Daily Management Review

Credit Suisse Report finds Company Returns more for Companies with Female CEOs & Board Members


09/26/2016




The latest update to a key Credit Suisse report confirmed that with stock-price returns sometimes more than double that of less diverse companies, companies with more female senior managers perform better.
 
"We find clear evidence that companies with a higher participation of women in decision-making roles continue to generate higher returns on equity, while running more conservative balance sheets," Credit Suisse's chairman Urs Rohner, and Iris Bohnet, a public policy professor at Harvard University and Credit Suisse board member, said in the report.
 
"In fact, where women account for the majority in the top management, the businesses show superior sales growth, high cash flow returns on investments and lower leverage," the report found.
 This report was an update on a study the Swiss bank conducted in 2014 and which surveyed almost 3,400 companies across all industries and regions.
 
With those companies' return on equity averaging about 19 percent higher and dividend payouts about 9 percent higher than companies with a male CEO, the authors found that the market put a 19 percent premium on the price-to-book multiple of companies with a female CEO.
 
And the report said that companies noted higher stock price returns when it had more senior management roles filled by women.
 
The study found that while those companies with women in more than 33 percent of senior management roles had a 25.6 percent average annualized return, shares of those where women make up 25 percent of senior managers had annualized average stock returns of 22.8 percent over five years.
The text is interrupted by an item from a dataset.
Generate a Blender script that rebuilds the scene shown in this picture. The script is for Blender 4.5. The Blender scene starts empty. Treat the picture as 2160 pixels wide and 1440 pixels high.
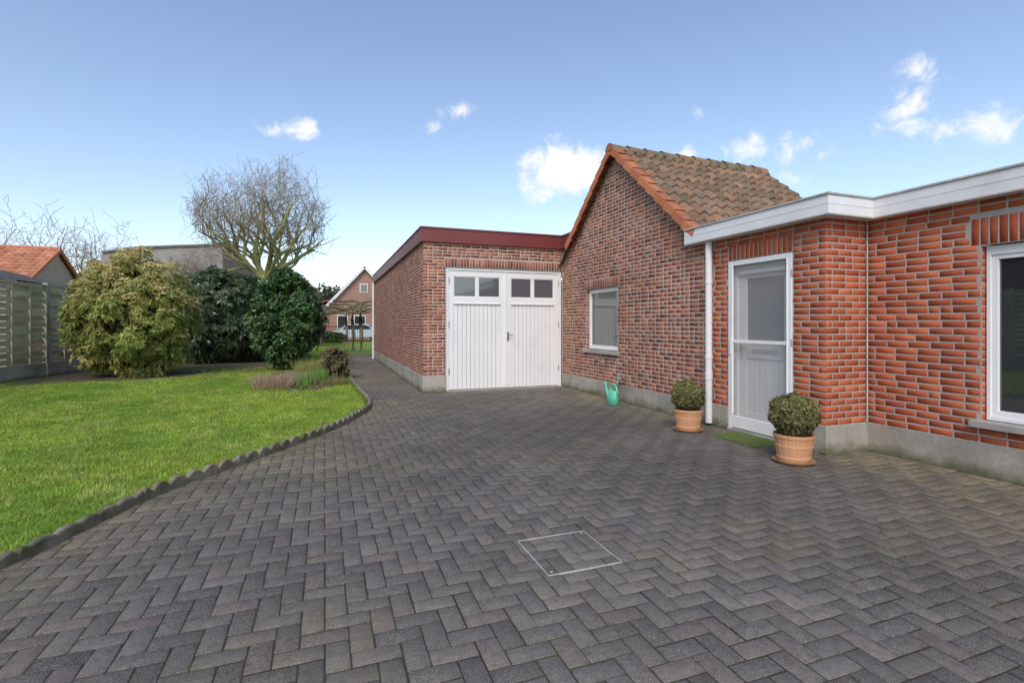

An average annualized return of 28.7 percent was recorded by companies where more than half of senior managers were women, the report found.
 
The report further said that this was comparable to a 11.7 percent return on the MSCI All Country World Index over the same period.
 
Compared with companies that had fewer than 15 percent female participation or all-male teams, companies with women in 25 percent of senior management roles outperformed by 2.8 percent on a compound annual growth rate (CAGR) basis, the study found, based on that index.
 
The report found that this number rose to 4.7 percent for firms with 33 percent female representation and 10.3 percent for those with more than 50 percent female representation.
 
Compared with companies where the board was entirely male, between 2005 and 2015, the excess compound returns of companies with more than one woman on the board of directors were around 3.5 percent a year.
 
"The greater the number of women, the better the results. There is still a clear opportunity for investors who understand the value creation of diversity," the report said.
 
Counter intuitively, adding women to the boardroom sometimes resulted in fewer women being chosen for senior management roles, the report noted, that progress in adding women to corporate boardrooms and senior management had been sluggish.
 
"The central hypothesis behind the analysis in this report is that management manage companies and that boards supervise them. Seeing greater diversity in the former rather than purely the latter is the genuine sign of corporate change and a delivery of enhanced corporate performance," the report said.
 
The report suggested that moving to the board was a "retirement" position for men as it noted that the average age of male directors was over 60 in Europe and 64 in the U.S. But more aligned with the age of full-time executives is the average age of female directors which was around 55 in Europe and 60 in the U.S., the report found.